• _Data entries_:
══════════════════════════════
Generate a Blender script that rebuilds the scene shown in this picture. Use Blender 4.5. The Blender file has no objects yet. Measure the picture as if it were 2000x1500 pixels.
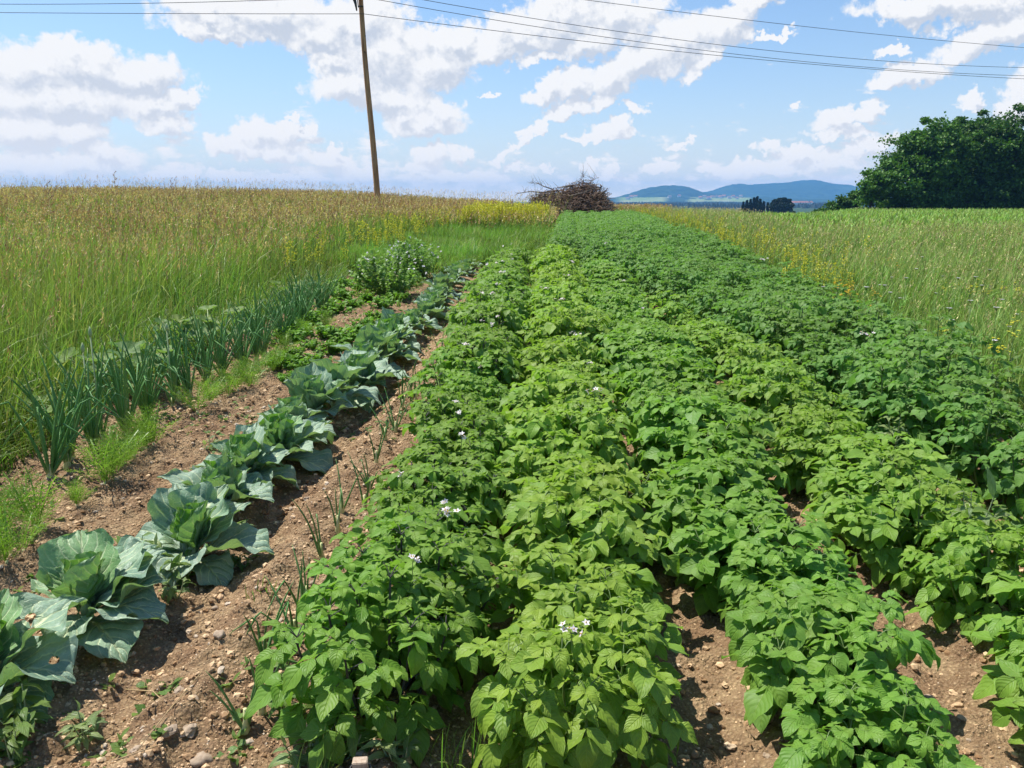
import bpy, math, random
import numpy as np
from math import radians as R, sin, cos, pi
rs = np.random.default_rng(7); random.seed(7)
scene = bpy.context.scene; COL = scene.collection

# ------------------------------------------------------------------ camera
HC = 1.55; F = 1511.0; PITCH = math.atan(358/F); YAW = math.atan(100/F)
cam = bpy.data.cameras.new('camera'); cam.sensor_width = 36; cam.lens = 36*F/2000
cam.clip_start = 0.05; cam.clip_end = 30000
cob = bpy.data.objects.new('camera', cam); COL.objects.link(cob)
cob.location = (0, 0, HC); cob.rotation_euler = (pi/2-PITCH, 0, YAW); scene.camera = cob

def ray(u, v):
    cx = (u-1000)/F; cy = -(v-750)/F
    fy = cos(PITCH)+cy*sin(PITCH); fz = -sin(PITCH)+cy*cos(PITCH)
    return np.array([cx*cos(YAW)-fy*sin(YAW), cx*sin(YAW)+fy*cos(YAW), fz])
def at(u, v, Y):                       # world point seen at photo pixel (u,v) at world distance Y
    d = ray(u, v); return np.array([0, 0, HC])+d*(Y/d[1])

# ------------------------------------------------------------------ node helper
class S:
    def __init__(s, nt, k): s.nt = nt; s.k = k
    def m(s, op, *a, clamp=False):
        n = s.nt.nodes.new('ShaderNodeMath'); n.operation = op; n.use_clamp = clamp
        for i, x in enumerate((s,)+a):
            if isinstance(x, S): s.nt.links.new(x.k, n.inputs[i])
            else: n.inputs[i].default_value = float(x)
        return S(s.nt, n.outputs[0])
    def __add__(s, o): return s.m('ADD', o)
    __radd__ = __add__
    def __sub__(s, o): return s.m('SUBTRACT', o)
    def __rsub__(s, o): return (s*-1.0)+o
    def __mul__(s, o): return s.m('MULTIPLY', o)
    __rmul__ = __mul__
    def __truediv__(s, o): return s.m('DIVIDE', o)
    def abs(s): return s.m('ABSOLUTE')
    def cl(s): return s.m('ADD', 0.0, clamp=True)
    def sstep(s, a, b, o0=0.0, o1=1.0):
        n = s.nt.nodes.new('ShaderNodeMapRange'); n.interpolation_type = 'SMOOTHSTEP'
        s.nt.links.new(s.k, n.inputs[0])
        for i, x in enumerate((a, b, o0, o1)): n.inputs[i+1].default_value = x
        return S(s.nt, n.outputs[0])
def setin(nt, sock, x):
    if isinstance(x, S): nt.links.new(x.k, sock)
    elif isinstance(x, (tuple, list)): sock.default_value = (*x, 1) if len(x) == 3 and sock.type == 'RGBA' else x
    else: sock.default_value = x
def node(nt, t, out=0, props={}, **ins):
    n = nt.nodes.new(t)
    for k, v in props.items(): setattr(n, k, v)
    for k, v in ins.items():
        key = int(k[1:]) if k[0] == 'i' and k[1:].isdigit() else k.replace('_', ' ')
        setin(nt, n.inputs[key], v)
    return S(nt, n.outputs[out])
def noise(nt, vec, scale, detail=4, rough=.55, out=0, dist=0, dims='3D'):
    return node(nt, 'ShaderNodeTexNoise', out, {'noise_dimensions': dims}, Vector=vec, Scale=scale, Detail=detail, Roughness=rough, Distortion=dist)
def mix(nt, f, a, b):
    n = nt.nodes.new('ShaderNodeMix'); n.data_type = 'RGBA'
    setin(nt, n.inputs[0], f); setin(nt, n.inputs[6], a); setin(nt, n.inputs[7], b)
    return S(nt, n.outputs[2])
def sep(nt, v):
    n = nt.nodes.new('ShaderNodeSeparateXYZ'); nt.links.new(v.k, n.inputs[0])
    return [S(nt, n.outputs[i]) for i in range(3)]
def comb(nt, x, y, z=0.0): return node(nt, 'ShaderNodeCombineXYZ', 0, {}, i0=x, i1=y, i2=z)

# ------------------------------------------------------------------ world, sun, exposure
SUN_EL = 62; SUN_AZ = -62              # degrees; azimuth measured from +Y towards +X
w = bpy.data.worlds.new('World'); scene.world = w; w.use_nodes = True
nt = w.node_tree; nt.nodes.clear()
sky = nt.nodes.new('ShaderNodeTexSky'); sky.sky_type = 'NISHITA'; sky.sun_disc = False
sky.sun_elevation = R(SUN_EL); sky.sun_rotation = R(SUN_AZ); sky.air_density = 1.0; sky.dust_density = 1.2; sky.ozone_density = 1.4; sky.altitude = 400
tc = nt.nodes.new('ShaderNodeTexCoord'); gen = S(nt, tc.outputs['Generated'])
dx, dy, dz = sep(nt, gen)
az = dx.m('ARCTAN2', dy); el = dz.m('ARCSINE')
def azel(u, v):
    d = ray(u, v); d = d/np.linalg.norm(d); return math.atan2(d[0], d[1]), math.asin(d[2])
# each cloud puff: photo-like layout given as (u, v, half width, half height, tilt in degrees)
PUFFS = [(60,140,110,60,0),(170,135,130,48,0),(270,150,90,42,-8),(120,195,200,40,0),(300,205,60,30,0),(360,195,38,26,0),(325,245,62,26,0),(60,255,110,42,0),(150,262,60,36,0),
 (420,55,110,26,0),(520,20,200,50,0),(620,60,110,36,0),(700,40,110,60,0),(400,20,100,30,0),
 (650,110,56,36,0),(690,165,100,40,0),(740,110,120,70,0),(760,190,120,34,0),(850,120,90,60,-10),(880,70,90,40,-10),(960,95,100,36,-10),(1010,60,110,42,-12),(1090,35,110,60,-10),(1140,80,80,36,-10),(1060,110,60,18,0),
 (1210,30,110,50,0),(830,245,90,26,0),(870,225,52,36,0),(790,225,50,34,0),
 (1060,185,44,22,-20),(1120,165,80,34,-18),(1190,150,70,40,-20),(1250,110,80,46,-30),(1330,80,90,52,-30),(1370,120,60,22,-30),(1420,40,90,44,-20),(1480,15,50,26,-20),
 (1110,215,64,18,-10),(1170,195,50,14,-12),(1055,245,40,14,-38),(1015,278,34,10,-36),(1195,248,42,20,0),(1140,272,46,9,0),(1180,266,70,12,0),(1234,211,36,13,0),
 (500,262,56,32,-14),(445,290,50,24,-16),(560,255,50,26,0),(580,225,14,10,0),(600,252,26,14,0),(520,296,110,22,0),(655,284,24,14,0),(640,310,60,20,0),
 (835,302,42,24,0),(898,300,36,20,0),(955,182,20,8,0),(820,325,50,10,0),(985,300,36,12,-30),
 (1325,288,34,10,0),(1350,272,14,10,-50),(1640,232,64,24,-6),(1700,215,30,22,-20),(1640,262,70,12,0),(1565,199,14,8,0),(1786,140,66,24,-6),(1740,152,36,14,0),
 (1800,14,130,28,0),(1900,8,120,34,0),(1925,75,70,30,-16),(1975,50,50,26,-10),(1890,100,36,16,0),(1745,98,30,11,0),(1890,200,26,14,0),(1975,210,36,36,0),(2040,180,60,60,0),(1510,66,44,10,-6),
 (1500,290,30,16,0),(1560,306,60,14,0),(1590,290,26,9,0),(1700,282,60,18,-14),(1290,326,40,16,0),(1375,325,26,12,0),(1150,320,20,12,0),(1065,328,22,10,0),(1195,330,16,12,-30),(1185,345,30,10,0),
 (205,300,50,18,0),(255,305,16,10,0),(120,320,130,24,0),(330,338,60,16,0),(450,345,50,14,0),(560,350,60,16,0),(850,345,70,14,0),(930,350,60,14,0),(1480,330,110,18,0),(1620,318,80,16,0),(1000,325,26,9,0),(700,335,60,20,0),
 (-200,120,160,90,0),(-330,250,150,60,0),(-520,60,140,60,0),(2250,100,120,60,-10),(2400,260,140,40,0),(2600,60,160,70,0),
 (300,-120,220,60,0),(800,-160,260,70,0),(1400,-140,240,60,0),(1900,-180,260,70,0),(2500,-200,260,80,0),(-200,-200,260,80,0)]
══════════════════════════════
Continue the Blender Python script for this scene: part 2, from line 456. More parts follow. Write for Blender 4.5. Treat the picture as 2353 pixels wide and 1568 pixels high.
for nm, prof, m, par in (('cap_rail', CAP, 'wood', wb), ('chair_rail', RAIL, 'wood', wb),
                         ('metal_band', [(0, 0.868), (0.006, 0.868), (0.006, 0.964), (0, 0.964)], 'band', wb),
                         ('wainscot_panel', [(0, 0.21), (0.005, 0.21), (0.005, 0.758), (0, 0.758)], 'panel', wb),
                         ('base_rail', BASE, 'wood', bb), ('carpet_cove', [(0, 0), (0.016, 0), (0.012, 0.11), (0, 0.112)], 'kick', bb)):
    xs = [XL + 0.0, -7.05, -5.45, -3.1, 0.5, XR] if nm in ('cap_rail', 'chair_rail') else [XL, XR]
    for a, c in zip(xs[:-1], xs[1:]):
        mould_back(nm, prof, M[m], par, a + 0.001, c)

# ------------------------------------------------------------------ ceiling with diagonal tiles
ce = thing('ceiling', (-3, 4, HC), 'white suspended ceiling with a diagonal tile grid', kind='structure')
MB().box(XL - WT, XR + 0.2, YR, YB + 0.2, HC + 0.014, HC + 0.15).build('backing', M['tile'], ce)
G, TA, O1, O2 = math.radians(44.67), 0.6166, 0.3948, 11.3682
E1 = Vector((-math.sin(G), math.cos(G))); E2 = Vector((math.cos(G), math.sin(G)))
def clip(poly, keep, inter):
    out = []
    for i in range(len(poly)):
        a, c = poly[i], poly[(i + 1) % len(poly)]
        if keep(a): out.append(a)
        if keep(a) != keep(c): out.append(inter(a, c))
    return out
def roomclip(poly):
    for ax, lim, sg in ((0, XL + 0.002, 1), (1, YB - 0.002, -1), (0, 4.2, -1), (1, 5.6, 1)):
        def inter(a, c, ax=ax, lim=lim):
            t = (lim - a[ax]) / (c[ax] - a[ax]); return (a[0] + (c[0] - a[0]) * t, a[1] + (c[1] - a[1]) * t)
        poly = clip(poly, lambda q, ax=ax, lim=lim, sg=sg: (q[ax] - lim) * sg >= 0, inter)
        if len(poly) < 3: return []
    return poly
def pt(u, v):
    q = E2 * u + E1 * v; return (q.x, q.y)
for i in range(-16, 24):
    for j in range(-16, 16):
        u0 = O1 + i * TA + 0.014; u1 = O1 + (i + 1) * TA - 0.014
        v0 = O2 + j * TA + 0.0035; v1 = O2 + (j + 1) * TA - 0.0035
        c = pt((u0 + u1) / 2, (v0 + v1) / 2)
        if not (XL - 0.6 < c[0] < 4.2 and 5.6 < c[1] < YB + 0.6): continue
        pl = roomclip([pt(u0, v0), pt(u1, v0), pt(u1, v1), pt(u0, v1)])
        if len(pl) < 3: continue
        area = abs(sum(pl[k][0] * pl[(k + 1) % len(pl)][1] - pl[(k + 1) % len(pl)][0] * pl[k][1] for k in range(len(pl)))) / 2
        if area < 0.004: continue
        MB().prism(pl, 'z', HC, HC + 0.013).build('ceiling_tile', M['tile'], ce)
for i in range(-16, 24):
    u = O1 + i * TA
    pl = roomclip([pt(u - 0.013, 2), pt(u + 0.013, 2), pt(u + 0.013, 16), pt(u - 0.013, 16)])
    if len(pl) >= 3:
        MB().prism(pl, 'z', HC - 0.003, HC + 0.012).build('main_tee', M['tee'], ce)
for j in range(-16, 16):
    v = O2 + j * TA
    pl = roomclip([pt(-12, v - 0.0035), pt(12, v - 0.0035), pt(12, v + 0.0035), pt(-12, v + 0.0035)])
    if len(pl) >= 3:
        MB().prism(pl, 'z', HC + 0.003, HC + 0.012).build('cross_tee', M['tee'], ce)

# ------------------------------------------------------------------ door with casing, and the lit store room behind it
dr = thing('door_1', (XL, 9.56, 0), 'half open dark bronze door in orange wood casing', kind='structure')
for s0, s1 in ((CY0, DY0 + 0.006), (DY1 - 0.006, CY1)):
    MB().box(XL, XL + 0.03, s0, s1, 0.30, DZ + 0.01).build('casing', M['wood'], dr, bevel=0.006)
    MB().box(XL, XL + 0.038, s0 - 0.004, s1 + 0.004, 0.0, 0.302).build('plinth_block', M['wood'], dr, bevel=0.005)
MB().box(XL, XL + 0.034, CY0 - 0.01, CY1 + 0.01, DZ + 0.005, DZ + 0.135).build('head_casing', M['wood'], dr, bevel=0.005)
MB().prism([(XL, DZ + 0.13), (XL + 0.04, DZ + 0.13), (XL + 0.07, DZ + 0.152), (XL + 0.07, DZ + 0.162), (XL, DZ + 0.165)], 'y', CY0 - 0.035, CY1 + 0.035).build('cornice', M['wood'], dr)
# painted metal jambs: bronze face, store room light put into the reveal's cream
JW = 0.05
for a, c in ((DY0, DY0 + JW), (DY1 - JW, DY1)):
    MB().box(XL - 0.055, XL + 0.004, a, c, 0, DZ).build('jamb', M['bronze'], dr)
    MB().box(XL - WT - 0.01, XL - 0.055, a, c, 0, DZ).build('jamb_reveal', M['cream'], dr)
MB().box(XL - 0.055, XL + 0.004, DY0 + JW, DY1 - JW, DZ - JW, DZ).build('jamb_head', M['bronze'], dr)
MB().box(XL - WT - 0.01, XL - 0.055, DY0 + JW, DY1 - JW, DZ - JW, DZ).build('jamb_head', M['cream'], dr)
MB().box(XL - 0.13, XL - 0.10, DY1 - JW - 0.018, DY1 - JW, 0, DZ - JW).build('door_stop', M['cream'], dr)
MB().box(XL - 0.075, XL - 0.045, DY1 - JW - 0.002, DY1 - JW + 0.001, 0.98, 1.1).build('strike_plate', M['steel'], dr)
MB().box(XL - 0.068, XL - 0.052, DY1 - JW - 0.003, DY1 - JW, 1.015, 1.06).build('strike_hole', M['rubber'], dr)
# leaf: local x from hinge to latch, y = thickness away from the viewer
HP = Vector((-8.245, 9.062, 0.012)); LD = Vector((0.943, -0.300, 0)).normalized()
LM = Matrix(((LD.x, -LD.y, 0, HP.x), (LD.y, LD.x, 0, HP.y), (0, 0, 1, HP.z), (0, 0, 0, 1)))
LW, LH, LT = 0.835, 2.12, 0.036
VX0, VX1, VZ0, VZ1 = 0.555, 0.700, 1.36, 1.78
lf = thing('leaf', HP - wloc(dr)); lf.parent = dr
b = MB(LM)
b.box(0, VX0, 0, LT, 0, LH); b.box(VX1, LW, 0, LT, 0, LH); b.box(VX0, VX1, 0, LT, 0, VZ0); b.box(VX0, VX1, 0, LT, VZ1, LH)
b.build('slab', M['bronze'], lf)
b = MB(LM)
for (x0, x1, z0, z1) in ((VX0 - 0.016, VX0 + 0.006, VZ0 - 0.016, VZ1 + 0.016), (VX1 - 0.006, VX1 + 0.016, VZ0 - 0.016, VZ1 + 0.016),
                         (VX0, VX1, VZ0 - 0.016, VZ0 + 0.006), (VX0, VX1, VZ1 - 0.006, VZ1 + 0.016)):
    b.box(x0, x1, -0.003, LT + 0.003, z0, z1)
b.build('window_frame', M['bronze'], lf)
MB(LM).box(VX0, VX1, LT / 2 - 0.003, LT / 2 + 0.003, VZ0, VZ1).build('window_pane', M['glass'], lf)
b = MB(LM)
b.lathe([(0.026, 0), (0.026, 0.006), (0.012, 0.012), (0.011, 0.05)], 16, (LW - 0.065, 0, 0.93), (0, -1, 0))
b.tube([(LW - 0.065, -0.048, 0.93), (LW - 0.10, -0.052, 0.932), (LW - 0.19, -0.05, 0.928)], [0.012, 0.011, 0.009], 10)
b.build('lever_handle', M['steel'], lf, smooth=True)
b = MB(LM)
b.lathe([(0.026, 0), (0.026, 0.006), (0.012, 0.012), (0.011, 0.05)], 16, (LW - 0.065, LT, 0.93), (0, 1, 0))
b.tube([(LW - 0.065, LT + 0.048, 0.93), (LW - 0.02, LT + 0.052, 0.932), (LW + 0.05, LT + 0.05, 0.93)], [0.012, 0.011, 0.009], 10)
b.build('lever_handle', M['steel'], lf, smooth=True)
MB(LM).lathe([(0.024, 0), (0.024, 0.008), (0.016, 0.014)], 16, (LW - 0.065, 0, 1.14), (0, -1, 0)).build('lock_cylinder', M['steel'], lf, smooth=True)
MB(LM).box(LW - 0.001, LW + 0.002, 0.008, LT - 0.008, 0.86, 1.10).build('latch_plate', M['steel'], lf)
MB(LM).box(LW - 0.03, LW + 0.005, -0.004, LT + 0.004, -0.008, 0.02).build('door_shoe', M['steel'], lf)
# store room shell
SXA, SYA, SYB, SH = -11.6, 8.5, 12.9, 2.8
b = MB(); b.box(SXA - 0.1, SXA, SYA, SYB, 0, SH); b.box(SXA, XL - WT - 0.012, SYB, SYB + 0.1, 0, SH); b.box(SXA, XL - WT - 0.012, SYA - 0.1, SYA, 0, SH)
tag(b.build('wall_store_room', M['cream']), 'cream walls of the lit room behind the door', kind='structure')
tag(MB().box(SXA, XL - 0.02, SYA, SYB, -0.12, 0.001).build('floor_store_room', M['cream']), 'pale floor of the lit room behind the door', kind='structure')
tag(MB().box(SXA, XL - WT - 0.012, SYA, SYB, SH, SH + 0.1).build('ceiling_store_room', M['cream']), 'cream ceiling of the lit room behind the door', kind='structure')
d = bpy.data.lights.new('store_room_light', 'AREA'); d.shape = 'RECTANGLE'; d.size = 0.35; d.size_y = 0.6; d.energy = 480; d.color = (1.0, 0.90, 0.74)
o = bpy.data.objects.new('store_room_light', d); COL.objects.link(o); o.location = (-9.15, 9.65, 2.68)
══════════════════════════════
• _Goal_:
In the listing above, find the line with "Generate a Blender" and the line with "d = ray(u, v); return". Copy exactly those lines and all between them, minus the images.

• _Task result_:
Generate a Blender script that rebuilds the scene shown in this picture. Use Blender 4.5. The Blender file has no objects yet. Measure the picture as if it were 2000x1500 pixels.
import bpy, math, random
import numpy as np
from math import radians as R, sin, cos, pi
rs = np.random.default_rng(7); random.seed(7)
scene = bpy.context.scene; COL = scene.collection

# ------------------------------------------------------------------ camera
HC = 1.55; F = 1511.0; PITCH = math.atan(358/F); YAW = math.atan(100/F)
cam = bpy.data.cameras.new('camera'); cam.sensor_width = 36; cam.lens = 36*F/2000
cam.clip_start = 0.05; cam.clip_end = 30000
cob = bpy.data.objects.new('camera', cam); COL.objects.link(cob)
cob.location = (0, 0, HC); cob.rotation_euler = (pi/2-PITCH, 0, YAW); scene.camera = cob

def ray(u, v):
    cx = (u-1000)/F; cy = -(v-750)/F
    fy = cos(PITCH)+cy*sin(PITCH); fz = -sin(PITCH)+cy*cos(PITCH)
    return np.array([cx*cos(YAW)-fy*sin(YAW), cx*sin(YAW)+fy*cos(YAW), fz])
def at(u, v, Y):                       # world point seen at photo pixel (u,v) at world distance Y
    d = ray(u, v); return np.array([0, 0, HC])+d*(Y/d[1])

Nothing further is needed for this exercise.